No stock is running on it, unless you’re counting goat and pig.
In September when the wattle blooms it fills you with surprise.
For it’s just a rough scrub block, with Ironbark, Cyprus and Fig
but above this wilderness the Eagle flies.
This is 'Dilladerri ' dreaming in the warmth of summer sun
'neath a sky of azure blue and mare tails white.
It waits in isolation on a road where few do come.
It holds a magic that enthrals in mornings light.
In its solitary splendour it has stood for many years,
where once bush was cleared it now is overgrown.

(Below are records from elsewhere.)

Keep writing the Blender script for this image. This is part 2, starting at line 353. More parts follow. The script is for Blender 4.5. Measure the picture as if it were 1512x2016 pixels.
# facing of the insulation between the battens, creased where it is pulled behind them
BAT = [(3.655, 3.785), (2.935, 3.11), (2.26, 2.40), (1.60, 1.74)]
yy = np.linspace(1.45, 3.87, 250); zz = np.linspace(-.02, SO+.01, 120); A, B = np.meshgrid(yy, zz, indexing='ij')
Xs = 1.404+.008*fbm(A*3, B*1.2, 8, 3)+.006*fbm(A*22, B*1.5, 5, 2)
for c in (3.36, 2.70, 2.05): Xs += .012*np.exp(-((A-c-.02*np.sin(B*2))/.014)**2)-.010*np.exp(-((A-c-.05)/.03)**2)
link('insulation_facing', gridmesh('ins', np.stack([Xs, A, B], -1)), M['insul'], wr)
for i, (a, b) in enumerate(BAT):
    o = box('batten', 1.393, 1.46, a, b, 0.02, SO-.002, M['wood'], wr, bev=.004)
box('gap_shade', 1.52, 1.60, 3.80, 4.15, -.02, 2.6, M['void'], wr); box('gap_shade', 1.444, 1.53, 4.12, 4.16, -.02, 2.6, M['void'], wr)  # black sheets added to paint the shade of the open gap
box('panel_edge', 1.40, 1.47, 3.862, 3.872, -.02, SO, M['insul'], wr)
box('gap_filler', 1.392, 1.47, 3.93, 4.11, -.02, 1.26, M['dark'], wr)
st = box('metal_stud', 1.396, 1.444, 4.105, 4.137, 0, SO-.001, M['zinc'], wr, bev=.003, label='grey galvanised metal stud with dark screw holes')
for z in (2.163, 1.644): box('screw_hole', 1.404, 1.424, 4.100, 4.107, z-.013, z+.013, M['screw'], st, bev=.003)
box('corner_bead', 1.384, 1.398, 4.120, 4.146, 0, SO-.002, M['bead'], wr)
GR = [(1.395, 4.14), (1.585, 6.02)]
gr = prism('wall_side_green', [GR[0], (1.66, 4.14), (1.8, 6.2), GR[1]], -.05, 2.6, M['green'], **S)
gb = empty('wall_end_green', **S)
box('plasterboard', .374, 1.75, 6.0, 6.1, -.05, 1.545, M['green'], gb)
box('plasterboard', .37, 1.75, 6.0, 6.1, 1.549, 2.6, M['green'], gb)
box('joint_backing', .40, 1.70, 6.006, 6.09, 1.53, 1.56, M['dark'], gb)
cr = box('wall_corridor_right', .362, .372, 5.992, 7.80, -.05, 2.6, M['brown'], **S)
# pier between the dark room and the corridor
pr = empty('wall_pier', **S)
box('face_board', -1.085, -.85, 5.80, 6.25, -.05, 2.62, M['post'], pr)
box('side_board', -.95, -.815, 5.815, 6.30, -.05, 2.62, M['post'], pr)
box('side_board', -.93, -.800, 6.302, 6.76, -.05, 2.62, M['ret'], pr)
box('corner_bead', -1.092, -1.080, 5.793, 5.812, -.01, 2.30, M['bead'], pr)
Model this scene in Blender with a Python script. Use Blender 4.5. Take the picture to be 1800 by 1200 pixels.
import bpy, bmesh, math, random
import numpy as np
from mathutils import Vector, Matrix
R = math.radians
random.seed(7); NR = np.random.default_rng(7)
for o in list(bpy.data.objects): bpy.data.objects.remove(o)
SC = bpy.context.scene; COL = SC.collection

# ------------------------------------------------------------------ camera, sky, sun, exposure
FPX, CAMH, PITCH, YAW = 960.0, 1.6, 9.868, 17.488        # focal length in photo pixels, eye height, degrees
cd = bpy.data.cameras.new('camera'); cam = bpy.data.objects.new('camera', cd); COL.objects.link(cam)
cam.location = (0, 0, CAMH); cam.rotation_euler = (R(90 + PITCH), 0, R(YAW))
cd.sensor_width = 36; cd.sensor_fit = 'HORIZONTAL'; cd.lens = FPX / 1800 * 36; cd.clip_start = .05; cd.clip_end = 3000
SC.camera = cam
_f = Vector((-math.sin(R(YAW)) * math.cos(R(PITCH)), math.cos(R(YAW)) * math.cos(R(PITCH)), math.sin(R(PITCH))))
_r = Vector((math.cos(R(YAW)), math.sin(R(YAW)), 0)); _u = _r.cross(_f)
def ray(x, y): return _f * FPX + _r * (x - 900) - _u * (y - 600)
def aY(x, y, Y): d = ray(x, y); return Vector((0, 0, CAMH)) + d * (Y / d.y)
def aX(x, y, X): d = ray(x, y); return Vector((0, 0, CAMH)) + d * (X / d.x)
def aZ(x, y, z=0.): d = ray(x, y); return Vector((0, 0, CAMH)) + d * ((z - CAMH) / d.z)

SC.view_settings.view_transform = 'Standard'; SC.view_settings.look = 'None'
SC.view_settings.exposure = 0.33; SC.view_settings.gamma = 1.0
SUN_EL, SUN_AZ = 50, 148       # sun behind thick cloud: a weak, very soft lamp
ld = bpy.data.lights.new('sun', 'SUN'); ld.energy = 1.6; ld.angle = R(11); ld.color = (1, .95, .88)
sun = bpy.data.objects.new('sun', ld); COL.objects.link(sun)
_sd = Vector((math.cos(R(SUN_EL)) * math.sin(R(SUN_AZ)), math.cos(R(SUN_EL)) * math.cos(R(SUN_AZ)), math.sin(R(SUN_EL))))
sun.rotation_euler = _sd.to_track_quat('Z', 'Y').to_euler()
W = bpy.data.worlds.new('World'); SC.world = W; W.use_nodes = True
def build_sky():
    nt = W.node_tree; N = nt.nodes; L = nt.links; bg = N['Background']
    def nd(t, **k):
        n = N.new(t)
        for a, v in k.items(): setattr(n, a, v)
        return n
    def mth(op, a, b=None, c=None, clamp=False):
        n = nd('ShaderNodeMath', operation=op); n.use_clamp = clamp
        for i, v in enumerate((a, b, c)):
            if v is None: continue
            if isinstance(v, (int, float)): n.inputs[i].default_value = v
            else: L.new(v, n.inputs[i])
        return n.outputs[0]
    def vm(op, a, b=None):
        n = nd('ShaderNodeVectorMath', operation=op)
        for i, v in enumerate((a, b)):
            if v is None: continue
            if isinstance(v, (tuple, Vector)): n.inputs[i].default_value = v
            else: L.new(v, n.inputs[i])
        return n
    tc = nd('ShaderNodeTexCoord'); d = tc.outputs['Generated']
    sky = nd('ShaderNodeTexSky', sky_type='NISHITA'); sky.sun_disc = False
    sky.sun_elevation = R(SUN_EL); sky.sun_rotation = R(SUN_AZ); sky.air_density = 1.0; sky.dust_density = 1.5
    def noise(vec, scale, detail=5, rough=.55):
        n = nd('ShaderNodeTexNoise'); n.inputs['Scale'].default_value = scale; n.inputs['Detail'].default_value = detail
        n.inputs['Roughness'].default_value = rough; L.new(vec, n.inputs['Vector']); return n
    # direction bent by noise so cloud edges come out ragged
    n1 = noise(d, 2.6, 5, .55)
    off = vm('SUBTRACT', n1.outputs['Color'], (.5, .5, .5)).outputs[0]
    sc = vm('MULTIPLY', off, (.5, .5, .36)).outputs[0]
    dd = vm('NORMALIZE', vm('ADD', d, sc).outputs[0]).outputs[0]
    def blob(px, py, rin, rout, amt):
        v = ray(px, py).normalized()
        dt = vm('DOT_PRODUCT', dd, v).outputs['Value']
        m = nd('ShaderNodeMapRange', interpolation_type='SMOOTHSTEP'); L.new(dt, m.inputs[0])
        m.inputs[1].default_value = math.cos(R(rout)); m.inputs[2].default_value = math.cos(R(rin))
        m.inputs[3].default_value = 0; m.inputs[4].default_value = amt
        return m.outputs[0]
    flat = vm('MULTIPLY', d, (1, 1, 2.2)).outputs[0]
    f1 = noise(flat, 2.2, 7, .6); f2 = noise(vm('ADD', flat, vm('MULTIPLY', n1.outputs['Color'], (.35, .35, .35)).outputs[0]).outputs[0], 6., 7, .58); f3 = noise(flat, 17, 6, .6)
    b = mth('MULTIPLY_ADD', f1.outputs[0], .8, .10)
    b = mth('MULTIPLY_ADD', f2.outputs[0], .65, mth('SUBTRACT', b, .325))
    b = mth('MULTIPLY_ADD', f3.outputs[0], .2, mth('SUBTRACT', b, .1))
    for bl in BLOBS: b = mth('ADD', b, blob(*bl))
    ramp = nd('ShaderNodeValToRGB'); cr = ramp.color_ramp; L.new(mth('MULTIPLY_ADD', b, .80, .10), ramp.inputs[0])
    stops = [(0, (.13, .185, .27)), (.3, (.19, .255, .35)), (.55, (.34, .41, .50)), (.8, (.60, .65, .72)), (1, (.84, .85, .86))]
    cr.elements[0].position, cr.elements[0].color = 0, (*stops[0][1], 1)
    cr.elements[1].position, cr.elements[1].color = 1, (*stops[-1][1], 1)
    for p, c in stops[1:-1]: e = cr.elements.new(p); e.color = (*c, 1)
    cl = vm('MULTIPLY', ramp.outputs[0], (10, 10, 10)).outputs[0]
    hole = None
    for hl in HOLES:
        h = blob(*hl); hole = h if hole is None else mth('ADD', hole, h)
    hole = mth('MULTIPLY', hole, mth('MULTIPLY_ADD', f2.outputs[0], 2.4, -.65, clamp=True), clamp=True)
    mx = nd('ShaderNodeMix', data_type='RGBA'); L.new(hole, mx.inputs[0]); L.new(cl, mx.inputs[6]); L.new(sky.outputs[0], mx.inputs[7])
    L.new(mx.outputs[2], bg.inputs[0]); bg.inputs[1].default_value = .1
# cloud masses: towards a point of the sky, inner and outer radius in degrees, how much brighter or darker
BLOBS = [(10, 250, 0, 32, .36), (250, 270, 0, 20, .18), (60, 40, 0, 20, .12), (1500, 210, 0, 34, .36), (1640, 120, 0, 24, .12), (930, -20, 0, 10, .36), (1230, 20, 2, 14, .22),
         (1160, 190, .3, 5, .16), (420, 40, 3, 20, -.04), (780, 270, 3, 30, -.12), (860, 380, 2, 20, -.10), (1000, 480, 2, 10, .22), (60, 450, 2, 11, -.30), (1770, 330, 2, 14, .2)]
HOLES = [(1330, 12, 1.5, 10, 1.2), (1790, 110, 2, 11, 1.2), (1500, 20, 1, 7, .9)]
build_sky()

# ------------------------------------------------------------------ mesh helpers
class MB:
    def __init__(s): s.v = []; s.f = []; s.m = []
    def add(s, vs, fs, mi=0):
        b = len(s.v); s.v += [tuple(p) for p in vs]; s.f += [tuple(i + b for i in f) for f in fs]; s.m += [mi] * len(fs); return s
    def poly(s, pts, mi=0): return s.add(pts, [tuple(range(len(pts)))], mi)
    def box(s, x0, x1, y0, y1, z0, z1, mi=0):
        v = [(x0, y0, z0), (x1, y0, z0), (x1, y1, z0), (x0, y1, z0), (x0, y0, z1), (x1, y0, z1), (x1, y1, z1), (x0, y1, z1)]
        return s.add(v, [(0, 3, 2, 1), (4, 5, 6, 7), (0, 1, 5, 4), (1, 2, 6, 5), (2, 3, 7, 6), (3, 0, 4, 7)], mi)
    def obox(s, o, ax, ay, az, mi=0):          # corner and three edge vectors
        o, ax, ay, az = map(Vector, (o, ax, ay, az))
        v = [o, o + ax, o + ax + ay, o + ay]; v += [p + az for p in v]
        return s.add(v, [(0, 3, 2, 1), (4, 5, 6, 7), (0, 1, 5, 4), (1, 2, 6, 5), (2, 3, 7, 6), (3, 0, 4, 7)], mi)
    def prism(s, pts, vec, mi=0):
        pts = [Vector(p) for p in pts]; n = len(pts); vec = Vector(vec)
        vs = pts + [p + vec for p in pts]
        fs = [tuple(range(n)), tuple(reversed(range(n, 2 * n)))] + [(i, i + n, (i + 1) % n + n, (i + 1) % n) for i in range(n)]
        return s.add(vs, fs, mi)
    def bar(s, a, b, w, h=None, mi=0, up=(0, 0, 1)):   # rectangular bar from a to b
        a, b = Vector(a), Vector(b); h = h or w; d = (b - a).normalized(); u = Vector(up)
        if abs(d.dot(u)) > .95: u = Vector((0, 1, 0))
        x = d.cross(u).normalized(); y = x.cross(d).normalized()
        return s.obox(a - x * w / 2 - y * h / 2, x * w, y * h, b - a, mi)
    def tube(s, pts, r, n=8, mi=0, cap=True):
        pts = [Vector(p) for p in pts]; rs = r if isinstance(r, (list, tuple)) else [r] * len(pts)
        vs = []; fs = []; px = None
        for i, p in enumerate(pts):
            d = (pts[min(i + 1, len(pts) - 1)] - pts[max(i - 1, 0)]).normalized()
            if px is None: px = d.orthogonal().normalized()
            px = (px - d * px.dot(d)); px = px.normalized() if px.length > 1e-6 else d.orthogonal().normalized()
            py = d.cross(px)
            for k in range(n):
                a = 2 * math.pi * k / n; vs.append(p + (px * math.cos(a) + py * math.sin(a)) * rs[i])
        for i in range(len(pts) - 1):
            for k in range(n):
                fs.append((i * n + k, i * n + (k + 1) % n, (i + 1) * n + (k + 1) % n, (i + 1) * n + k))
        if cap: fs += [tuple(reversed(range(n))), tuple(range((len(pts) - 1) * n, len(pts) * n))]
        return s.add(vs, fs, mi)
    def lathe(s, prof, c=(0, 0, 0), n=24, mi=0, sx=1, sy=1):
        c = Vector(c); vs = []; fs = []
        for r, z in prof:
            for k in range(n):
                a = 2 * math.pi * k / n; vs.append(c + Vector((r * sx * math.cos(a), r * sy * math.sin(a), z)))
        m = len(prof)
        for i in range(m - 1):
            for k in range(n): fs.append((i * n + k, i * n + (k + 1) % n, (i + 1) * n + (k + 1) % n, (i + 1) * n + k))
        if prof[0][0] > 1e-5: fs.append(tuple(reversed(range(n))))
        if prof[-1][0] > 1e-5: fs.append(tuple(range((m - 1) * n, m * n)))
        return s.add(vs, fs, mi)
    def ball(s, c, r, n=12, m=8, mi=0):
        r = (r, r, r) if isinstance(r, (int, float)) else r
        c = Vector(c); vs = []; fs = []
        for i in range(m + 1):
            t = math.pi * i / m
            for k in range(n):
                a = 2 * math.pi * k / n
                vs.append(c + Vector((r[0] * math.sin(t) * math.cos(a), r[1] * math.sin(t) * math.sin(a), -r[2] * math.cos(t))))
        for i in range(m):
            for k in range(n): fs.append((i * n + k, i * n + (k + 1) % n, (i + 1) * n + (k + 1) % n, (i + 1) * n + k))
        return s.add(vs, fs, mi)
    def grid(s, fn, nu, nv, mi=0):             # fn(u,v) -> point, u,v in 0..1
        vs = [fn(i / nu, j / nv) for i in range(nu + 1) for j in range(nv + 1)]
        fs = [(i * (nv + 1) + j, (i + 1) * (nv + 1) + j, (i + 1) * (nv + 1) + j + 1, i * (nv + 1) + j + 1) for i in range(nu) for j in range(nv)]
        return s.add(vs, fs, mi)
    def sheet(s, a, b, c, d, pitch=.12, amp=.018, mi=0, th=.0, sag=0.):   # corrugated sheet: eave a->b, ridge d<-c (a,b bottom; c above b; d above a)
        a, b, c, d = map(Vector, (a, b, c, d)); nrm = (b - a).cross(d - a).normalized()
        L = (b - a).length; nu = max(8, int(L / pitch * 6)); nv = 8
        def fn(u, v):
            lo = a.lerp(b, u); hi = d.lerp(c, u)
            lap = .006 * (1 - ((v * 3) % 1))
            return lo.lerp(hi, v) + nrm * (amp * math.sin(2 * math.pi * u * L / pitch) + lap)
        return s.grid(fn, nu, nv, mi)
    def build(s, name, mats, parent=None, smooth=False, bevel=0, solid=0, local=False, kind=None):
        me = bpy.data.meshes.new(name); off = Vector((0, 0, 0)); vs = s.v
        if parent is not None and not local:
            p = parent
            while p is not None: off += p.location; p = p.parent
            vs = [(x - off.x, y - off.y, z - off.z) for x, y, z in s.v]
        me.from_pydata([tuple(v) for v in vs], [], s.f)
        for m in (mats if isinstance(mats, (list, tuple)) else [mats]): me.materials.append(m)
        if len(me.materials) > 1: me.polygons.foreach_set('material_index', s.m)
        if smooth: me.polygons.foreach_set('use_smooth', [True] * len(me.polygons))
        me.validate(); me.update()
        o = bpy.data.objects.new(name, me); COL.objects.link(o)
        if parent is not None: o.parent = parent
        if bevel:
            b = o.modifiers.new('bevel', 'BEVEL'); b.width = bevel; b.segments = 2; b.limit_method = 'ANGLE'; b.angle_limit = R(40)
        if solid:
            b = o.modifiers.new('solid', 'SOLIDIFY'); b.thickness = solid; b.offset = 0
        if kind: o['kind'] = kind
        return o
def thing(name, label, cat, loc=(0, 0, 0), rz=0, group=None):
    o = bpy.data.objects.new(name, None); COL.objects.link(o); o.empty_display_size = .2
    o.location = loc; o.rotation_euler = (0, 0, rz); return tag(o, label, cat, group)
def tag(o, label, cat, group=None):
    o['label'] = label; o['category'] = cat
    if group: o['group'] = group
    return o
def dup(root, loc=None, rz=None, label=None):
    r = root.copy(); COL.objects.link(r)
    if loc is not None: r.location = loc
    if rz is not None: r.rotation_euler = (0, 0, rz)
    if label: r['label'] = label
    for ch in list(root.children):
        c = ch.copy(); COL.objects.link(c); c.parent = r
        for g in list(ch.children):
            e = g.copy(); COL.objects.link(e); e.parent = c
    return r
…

The feeble efforts made by man to tame its rampant growth
have been by nature mostly overthrown.
Its creeks are all dried up now; the water is long gone,
and in the man made dams water is low.
Strata soil is now eroded, by the harshness of the drought.
Up above the Eagle surveys all below.
This is 'Dilladerri' dreaming on a frosty winter morn
when a heavy mist is drifting through the bush.
And a wallaby or two with a mob of kangaroo
slowly graze on winter grasses without rush.
When the rains finally fall, bringing greenness to it all
washing dust away from scrub, and bush and tree.
Filling dams and filling creeks, Spotted Marsh frog starts to speak
as the earth regains long lost vitality.
Little rills, become a trickle, joining up become a rush,
soon a brown and foamy torrent starts to flow.
And the sight of so much water, after years of drought or longer
is a wonder to behold, for those who know.
This is 'Dilladerri ' dreaming, as she’s once again reborn
as the water, precious water, soothes her heart.
Now she rises in her glory, no longer dry and forlorn.
Joyful Wedge tail Eagles soar a skyward path.